I have the following summations:
If $\lambda_1 = \lambda + \delta \lambda$ with $\delta \lambda > 0$ then I know,
$$\beta_1 = \lim_{t \to \infty}\sum\limits_{n=0}^{\infty} \sum\limits_{j=0}^{[\frac n 2]} \left(\frac{e^{-\lambda_1 t}(\lambda_1 t)^j}{j!}\right)\left(\frac{e^{-\lambda t}(\lambda t)^{(n-j)}}{(n-j)!}\right)=0$$
You'll notice that the two terms in the summation are Poisson PMF's. Now, if I replace them with Negative Binomials (here $\theta_1=\theta-\delta \theta$ with $\delta \theta > 0$):
$$\beta_2 = \lim_{t \to \infty}\sum\limits_{n=0}^{\infty} \sum\limits_{j=0}^{[\frac n 2]} \left({m+j-1 \choose j}\left(\frac{\theta_1}{\theta_1+t}\right)^m \left(\frac{t}{\theta_1+t}\right)^{j}\right) \left({m+n-j-1 \choose n-j}\left(\frac{\theta}{\theta+t}\right)^m \left(\frac{t}{\theta+t}\right)^{n-j}\right)$$
I'm pretty sure that $\beta_2$ doesn't go to $0$. Is it possible to get an expression for what $\beta_2$ is (or a proof that it won't go to $0$)?
My attempt:
I only have some vague intuition that we are summing the first $[\frac n 2]$ terms of the first distribution and taking sum product with the last $[\frac n 2]$ terms of the second distribution that has its mean shifted from the first by a large amount (since $t \to \infty$). So, when the first distribution's terms are substantial, the second one's terms will be very close to $0$ and vice-versa. When we replace with negative binomials however, they have much heavier tails and so, there is always a healthy overlap between the two terms. The only thing beyond this vague intuition I have is verification through code that the first summation becomes arbitrarily small as $t$ increases and the second one, when plotted with increasing $t$ looks like the plot below (we can see that it's asymptotically approaching a finite percentage - around 3.5% in this case).

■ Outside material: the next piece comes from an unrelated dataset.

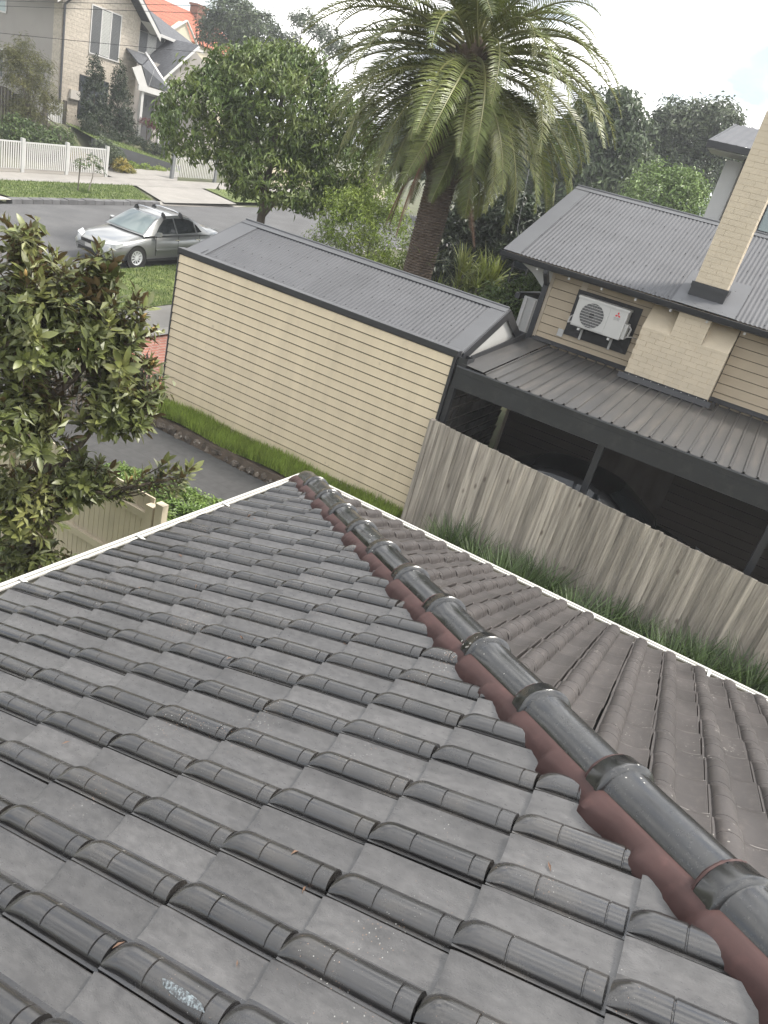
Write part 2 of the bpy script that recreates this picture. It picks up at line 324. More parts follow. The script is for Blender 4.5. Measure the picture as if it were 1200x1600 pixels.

Why do I care about these summations?
We get the first summation if we apply the uniformly most powerful (UMP) test for comparing the rates of two Poisson processes to Poisson processes with slightly different rates. The false positive rate is set to 50% (which is the reason for the $[\frac n 2]$) and the summation describes the false negative rate.
The second summation comes about when we apply the UMP Poisson test to two mixed Poisson processes with prior on $\lambda$ coming from a Gamma distribution (and this results in the count of events becoming negative binomial).